» WRITTEN PROBLEM
Repeat the material below word for word and leave out all pictures.

» DATA SEGMENT

• • •

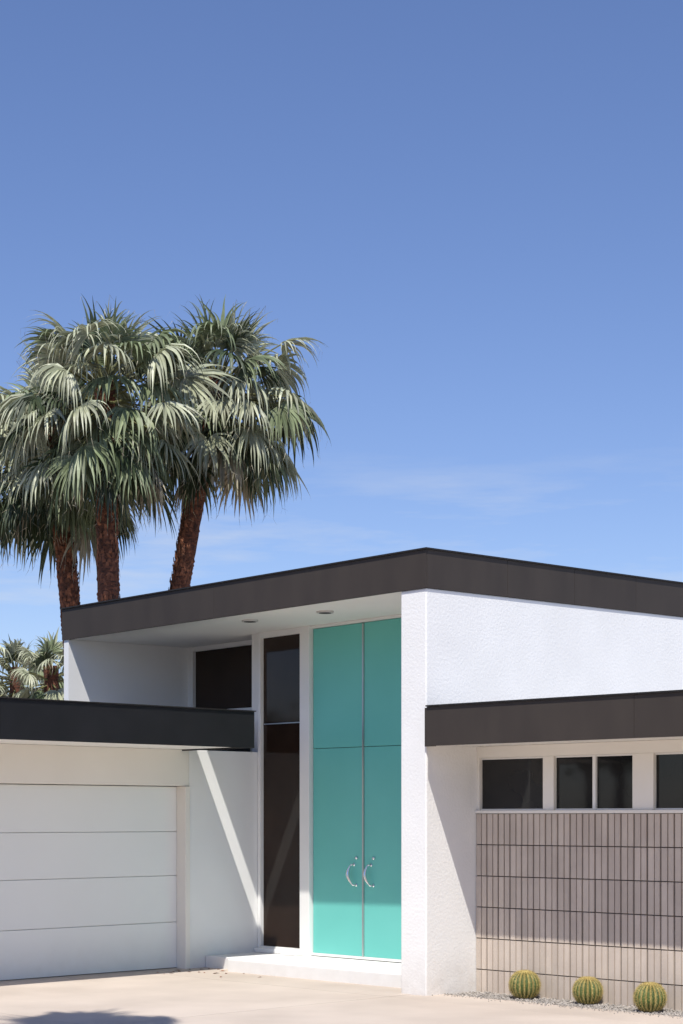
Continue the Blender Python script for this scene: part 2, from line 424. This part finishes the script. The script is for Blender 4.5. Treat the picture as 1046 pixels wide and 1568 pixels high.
# ---------------------------------------------------------------- light
sdir=Vector((-.36,.450,-1)).normalized()
elev=math.asin(-sdir.z); az=math.atan2(-sdir.x,-sdir.y)
su=bpy.data.lights.new('sun','SUN'); su.energy=5.0; su.angle=math.radians(.5); su.color=(1,.965,.90)
so=bpy.data.objects.new('sun',su); so.rotation_euler=sdir.to_track_quat('-Z','Y').to_euler(); scene.collection.objects.link(so)
W=bpy.data.worlds.new('World'); scene.world=W; W.use_nodes=True; nt=W.node_tree; N=nt.nodes; L=nt.links
bg=N['Background']; bg.inputs['Strength'].default_value=.119
sk=N.new('ShaderNodeTexSky'); sk.sky_type='NISHITA'; sk.sun_disc=False; sk.sun_elevation=elev; sk.sun_rotation=az
sk.air_density=1.0; sk.dust_density=.15; sk.ozone_density=2.0
grade=N.new('ShaderNodeMixRGB'); grade.blend_type='MULTIPLY'; grade.inputs['Fac'].default_value=1; grade.inputs['Color2'].default_value=(.86,.89,1.13,1)
L.new(sk.outputs[0],grade.inputs['Color1'])
tc=N.new('ShaderNodeTexCoord'); mp=N.new('ShaderNodeMapping'); mp.inputs['Scale'].default_value=(3,3,22); mp.inputs['Rotation'].default_value=(.12,.1,0)
L.new(tc.outputs['Generated'],mp.inputs['Vector'])
nz=N.new('ShaderNodeTexNoise'); nz.inputs['Scale'].default_value=1.6; nz.inputs['Detail'].default_value=8; nz.inputs['Roughness'].default_value=.6
L.new(mp.outputs[0],nz.inputs['Vector'])
mr=N.new('ShaderNodeMapRange'); mr.inputs['From Min'].default_value=.50; mr.inputs['From Max'].default_value=.78; mr.inputs['To Max'].default_value=.7
L.new(nz.outputs['Fac'],mr.inputs[0])
sx=N.new('ShaderNodeSeparateXYZ'); L.new(tc.outputs['Generated'],sx.inputs[0])
m2=N.new('ShaderNodeMapRange'); m2.inputs['From Min'].default_value=.21; m2.inputs['From Max'].default_value=.15; L.new(sx.outputs['Z'],m2.inputs[0])
mu=N.new('ShaderNodeMath'); mu.operation='MULTIPLY'; L.new(mr.outputs[0],mu.inputs[0]); L.new(m2.outputs[0],mu.inputs[1])
mx=N.new('ShaderNodeMixRGB'); mx.inputs['Color2'].default_value=(6,6.3,6.8,1)
L.new(mu.outputs[0],mx.inputs['Fac']); L.new(grade.outputs[0],mx.inputs['Color1']); L.new(mx.outputs[0],bg.inputs['Color'])
# ---------------------------------------------------------------- camera
cd=bpy.data.cameras.new('camera'); cd.sensor_fit='VERTICAL'; cd.sensor_height=36; cd.lens=F/1568*36
cd.shift_y=(1250-784)/1568; cd.clip_end=3000
co=bpy.data.objects.new('camera',cd); co.location=CAM; co.rotation_euler=FW.to_track_quat('-Z','Y').to_euler()
scene.collection.objects.link(co); scene.camera=co
scene.view_settings.view_transform='Standard'; scene.view_settings.look='None'; scene.view_settings.exposure=0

• • •

» EXERCISE RESULT
Continue the Blender Python script for this scene: part 2, from line 424. This part finishes the script. The script is for Blender 4.5. Treat the picture as 1046 pixels wide and 1568 pixels high.
# ---------------------------------------------------------------- light
sdir=Vector((-.36,.450,-1)).normalized()
elev=math.asin(-sdir.z); az=math.atan2(-sdir.x,-sdir.y)
su=bpy.data.lights.new('sun','SUN'); su.energy=5.0; su.angle=math.radians(.5); su.color=(1,.965,.90)
so=bpy.data.objects.new('sun',su); so.rotation_euler=sdir.to_track_quat('-Z','Y').to_euler(); scene.collection.objects.link(so)
W=bpy.data.worlds.new('World'); scene.world=W; W.use_nodes=True; nt=W.node_tree; N=nt.nodes; L=nt.links
bg=N['Background']; bg.inputs['Strength'].default_value=.119
sk=N.new('ShaderNodeTexSky'); sk.sky_type='NISHITA'; sk.sun_disc=False; sk.sun_elevation=elev; sk.sun_rotation=az
sk.air_density=1.0; sk.dust_density=.15; sk.ozone_density=2.0
grade=N.new('ShaderNodeMixRGB'); grade.blend_type='MULTIPLY'; grade.inputs['Fac'].default_value=1; grade.inputs['Color2'].default_value=(.86,.89,1.13,1)
L.new(sk.outputs[0],grade.inputs['Color1'])
tc=N.new('ShaderNodeTexCoord'); mp=N.new('ShaderNodeMapping'); mp.inputs['Scale'].default_value=(3,3,22); mp.inputs['Rotation'].default_value=(.12,.1,0)
L.new(tc.outputs['Generated'],mp.inputs['Vector'])
nz=N.new('ShaderNodeTexNoise'); nz.inputs['Scale'].default_value=1.6; nz.inputs['Detail'].default_value=8; nz.inputs['Roughness'].default_value=.6
L.new(mp.outputs[0],nz.inputs['Vector'])
mr=N.new('ShaderNodeMapRange'); mr.inputs['From Min'].default_value=.50; mr.inputs['From Max'].default_value=.78; mr.inputs['To Max'].default_value=.7
L.new(nz.outputs['Fac'],mr.inputs[0])
sx=N.new('ShaderNodeSeparateXYZ'); L.new(tc.outputs['Generated'],sx.inputs[0])
m2=N.new('ShaderNodeMapRange'); m2.inputs['From Min'].default_value=.21; m2.inputs['From Max'].default_value=.15; L.new(sx.outputs['Z'],m2.inputs[0])
mu=N.new('ShaderNodeMath'); mu.operation='MULTIPLY'; L.new(mr.outputs[0],mu.inputs[0]); L.new(m2.outputs[0],mu.inputs[1])
mx=N.new('ShaderNodeMixRGB'); mx.inputs['Color2'].default_value=(6,6.3,6.8,1)
L.new(mu.outputs[0],mx.inputs['Fac']); L.new(grade.outputs[0],mx.inputs['Color1']); L.new(mx.outputs[0],bg.inputs['Color'])
# ---------------------------------------------------------------- camera
cd=bpy.data.cameras.new('camera'); cd.sensor_fit='VERTICAL'; cd.sensor_height=36; cd.lens=F/1568*36
cd.shift_y=(1250-784)/1568; cd.clip_end=3000
co=bpy.data.objects.new('camera',cd); co.location=CAM; co.rotation_euler=FW.to_track_quat('-Z','Y').to_euler()
scene.collection.objects.link(co); scene.camera=co
scene.view_settings.view_transform='Standard'; scene.view_settings.look='None'; scene.view_settings.exposure=0